Fabian Scheidler: Die Selbstdemontage der Sozialdemokratie ist ein europäisches Phänomen, wenn man nach Frankreich schaut, nach Italien, natürlich Griechenland – die PASOK. Wie erklären Sie sich, dass die Sozialdemokraten in Europa keine Oppositionskraft mehr sind?
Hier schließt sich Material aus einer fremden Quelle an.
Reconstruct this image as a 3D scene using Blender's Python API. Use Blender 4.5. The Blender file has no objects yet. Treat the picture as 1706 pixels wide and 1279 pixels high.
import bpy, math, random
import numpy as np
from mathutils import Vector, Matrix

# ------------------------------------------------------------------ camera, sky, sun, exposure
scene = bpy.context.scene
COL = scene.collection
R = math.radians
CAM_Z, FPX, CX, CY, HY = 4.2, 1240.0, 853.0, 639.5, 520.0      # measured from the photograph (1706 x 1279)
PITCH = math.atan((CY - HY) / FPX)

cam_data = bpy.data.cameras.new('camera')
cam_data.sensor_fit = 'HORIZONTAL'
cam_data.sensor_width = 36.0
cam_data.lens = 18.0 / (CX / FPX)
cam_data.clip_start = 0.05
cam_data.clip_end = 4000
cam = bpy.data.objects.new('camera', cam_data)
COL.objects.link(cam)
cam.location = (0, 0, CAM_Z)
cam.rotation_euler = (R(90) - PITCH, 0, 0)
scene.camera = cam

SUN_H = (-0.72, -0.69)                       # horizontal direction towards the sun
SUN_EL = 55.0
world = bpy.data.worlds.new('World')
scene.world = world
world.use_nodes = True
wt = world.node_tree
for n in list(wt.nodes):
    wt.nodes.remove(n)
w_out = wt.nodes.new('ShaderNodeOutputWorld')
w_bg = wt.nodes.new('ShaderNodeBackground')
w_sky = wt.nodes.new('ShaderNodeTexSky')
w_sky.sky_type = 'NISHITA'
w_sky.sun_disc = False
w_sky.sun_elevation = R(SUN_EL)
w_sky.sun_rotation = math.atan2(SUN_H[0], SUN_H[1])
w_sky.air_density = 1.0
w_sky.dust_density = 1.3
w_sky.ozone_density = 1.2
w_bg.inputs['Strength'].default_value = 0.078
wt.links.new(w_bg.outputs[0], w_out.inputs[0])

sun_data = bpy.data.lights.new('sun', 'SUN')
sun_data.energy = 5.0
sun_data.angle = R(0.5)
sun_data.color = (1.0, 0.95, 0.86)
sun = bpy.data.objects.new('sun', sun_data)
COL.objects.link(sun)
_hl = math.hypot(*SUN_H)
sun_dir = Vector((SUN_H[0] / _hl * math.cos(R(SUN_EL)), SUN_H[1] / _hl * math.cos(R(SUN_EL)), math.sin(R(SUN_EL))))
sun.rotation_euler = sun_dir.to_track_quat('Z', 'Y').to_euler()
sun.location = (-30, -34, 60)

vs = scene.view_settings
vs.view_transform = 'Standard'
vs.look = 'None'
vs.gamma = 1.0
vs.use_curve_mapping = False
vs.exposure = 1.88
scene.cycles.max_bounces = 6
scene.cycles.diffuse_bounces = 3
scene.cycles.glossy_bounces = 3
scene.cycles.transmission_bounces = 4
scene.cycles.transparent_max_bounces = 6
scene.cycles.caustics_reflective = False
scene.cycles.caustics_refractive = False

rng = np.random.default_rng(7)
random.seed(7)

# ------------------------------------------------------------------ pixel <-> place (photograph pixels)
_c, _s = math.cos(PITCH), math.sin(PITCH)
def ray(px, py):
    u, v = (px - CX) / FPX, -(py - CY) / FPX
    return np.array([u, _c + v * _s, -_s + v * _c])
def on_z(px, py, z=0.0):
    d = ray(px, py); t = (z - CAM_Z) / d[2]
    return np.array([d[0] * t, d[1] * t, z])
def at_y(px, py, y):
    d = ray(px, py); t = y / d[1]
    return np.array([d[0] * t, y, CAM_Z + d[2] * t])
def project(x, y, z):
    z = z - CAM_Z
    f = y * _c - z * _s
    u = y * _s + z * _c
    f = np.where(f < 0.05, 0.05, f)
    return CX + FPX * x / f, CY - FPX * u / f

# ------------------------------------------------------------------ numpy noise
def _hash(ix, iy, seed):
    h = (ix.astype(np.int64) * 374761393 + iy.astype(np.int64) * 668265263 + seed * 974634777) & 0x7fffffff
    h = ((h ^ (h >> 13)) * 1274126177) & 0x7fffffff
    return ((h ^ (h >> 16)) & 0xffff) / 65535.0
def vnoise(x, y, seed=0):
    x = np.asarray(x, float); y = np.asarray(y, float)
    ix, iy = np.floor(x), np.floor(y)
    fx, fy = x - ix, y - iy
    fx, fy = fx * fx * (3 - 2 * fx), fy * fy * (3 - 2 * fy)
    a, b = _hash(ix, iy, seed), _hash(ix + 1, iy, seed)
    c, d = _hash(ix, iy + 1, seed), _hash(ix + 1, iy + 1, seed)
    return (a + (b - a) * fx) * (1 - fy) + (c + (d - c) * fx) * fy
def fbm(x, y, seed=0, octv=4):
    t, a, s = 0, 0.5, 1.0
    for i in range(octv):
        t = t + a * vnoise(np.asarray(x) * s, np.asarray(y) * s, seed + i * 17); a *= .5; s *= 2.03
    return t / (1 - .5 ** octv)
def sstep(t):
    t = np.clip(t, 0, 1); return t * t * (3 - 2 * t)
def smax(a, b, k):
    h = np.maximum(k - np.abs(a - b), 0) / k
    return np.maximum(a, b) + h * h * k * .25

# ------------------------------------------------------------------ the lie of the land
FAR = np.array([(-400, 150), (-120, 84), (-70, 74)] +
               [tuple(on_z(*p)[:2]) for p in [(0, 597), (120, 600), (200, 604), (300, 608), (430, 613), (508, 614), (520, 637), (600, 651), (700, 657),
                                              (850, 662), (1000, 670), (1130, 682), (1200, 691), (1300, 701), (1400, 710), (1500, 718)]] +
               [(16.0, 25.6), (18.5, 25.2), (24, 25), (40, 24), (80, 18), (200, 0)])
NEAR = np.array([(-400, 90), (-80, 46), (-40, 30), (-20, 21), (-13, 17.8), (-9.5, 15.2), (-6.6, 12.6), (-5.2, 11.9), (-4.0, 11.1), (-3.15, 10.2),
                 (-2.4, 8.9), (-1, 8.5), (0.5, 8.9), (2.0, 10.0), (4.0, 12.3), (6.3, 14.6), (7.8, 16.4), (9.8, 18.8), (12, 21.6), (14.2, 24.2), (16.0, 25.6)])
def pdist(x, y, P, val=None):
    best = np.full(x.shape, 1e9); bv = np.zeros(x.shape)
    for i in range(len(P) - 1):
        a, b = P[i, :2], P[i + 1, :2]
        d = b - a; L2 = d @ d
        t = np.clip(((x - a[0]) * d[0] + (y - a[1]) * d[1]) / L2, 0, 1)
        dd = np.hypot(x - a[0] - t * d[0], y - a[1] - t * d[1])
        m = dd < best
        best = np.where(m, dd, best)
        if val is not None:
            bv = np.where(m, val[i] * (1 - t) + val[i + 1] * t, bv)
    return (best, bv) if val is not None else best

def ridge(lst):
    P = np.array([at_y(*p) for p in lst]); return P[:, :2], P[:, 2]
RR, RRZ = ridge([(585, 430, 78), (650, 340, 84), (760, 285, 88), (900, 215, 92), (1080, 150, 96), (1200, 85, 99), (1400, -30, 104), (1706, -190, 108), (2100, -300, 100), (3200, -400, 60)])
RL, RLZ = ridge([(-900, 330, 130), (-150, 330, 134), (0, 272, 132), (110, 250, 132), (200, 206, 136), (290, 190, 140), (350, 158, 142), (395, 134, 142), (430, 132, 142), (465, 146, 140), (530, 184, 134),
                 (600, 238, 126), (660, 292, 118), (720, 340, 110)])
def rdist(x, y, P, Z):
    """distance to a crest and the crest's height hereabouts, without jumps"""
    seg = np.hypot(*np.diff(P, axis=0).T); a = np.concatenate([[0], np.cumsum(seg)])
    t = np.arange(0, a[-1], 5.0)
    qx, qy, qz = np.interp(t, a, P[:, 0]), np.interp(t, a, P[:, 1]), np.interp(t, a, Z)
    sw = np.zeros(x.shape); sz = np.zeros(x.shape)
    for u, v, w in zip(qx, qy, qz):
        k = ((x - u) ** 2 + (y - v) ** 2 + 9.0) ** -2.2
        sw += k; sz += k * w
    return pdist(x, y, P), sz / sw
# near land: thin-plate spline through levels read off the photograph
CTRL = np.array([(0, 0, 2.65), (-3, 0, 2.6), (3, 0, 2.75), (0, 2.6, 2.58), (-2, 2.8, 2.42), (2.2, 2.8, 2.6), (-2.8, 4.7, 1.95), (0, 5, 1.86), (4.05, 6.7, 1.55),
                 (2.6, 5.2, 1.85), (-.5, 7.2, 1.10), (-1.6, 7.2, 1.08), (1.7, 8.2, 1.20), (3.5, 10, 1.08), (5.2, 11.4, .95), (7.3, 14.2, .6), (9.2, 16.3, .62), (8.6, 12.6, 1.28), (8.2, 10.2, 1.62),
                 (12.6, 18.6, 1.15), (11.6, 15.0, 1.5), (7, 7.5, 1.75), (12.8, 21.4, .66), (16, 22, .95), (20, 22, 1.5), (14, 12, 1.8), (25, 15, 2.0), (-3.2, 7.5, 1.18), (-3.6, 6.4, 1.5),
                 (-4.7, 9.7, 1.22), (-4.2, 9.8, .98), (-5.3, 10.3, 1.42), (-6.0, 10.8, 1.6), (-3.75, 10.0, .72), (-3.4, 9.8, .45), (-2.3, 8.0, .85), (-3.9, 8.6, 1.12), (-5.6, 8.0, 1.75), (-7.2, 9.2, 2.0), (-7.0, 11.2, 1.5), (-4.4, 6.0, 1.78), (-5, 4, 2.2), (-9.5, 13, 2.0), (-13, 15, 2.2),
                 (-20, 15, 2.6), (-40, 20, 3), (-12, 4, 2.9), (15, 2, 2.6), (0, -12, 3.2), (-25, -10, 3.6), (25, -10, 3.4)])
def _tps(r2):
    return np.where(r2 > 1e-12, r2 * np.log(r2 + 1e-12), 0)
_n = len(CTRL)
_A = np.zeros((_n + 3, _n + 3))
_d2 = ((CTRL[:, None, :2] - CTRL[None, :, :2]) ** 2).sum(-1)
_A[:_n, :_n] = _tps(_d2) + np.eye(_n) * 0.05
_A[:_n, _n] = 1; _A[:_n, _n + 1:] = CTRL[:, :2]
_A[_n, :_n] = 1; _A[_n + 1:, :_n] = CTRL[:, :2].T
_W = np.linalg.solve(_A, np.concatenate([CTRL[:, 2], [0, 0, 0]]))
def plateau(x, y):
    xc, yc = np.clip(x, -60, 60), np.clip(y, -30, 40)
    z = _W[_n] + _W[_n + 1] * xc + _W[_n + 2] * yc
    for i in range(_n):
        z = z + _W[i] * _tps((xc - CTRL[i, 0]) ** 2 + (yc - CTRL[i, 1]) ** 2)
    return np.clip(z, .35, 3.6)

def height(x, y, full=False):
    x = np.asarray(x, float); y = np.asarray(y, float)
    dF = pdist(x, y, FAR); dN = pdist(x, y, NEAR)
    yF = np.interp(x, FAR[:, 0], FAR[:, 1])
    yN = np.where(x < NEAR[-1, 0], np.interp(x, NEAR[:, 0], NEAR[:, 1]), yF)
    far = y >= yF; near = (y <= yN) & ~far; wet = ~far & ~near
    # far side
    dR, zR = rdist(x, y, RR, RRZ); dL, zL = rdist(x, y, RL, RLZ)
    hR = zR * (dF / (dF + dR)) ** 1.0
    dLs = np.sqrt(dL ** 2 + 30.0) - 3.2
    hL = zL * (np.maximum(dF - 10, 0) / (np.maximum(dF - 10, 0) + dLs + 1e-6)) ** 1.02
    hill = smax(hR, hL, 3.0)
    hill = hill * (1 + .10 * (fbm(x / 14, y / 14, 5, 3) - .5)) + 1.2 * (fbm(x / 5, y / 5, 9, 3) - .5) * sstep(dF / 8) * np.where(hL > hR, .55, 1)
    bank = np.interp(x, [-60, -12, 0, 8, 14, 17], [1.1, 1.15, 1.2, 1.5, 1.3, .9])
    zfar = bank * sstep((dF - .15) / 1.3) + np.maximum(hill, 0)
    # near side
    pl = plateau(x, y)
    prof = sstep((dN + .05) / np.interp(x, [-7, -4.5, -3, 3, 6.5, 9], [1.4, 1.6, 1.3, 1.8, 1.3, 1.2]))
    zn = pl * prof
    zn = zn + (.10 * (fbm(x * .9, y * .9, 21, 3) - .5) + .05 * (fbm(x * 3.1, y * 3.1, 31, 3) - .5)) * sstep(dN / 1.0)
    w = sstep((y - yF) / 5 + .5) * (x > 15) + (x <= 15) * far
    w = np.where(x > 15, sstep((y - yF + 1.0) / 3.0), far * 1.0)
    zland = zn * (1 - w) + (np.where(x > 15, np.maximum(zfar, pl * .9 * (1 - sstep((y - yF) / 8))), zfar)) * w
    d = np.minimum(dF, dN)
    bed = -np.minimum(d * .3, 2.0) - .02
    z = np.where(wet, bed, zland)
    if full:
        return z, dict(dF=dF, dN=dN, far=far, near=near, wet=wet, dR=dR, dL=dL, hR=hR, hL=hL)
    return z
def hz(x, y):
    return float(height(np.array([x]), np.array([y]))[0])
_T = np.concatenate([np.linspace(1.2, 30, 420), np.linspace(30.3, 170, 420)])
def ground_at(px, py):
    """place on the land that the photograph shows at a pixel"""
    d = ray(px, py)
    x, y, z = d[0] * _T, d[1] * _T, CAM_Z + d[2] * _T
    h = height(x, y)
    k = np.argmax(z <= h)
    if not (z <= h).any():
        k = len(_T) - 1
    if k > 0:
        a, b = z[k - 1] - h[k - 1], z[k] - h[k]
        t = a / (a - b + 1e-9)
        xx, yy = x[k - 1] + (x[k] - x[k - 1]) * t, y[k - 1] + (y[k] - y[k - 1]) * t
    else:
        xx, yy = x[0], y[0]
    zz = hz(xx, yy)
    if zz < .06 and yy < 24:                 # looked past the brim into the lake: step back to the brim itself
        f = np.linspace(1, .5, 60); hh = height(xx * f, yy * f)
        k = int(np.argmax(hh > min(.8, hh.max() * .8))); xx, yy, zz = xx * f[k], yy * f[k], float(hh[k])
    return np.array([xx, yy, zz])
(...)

Harald Schumann: Ich habe nur eine Hypothese, und die ist, dass man im modernen Finanzmarktkapitalismus keine nationale Wirtschafts-, Sozial- und Steuerpolitik betreiben kann, die eigentlich selbst sozialdemokratisch wäre. Denn sofort wird man mit Kapitalentzug, Minderinvestitionen und sonstigem bestraft. Dem haben sich die Sozialdemokraten nicht nur in Deutschland, sondern auch in allen anderen europäischen Ländern weitgehend unterworfen – diesen Gesetzen des Finanzkapitalismus, in denen eben diejenigen, die über große Kapitalmengen und Kapitalflüsse entscheiden, den Daumen über der Politik einer Regierung heben und senken können. Dem hat sich die Sozialdemokratie unterworfen, weil sie es nicht geschafft hat, sich auf europäischer Ebene eine gemeinsame Antwort und eine andere Struktur zu überlegen. Wenn man sich dem aber einmal unterworfen hat, geht es immer weiter – es endet nie. Die deutschen Sozialdemokraten, und ich glaube das ist der Hauptfehler von Herrn Gabriel, haben die Erfahrung gemacht, dass man damit erfolgreich sein kann – auf Kosten anderer, wenn man so will, in der Ära nach Schröder, als die deutschen Arbeitsmarktreformen und die Zwangsflexibilisierung der Arbeitnehmer sich darin äußerten, dass Deutschland extrem exportstark wurde. Das war kurzfristig erfolgreich, und die Hoffnung der jeweils nationalen Sozialdemokraten ist, dass sie so auch auf nationalem Weg nochmals Erfolge haben können. Dass sie auf diesem Wege ihren Widersachern auf der konservativ-liberalen Seite immer ähnlicher, immer weniger unterscheidbar werden und dass sie auf dem Weg dahin eigentlich Kernelemente dessen, was Sozialdemokratie ausmacht, verloren haben, das haben sie, glaube ich, erst zu spät realisiert. Und jetzt wissen sie nicht, wie sie da wieder rauskommen sollen.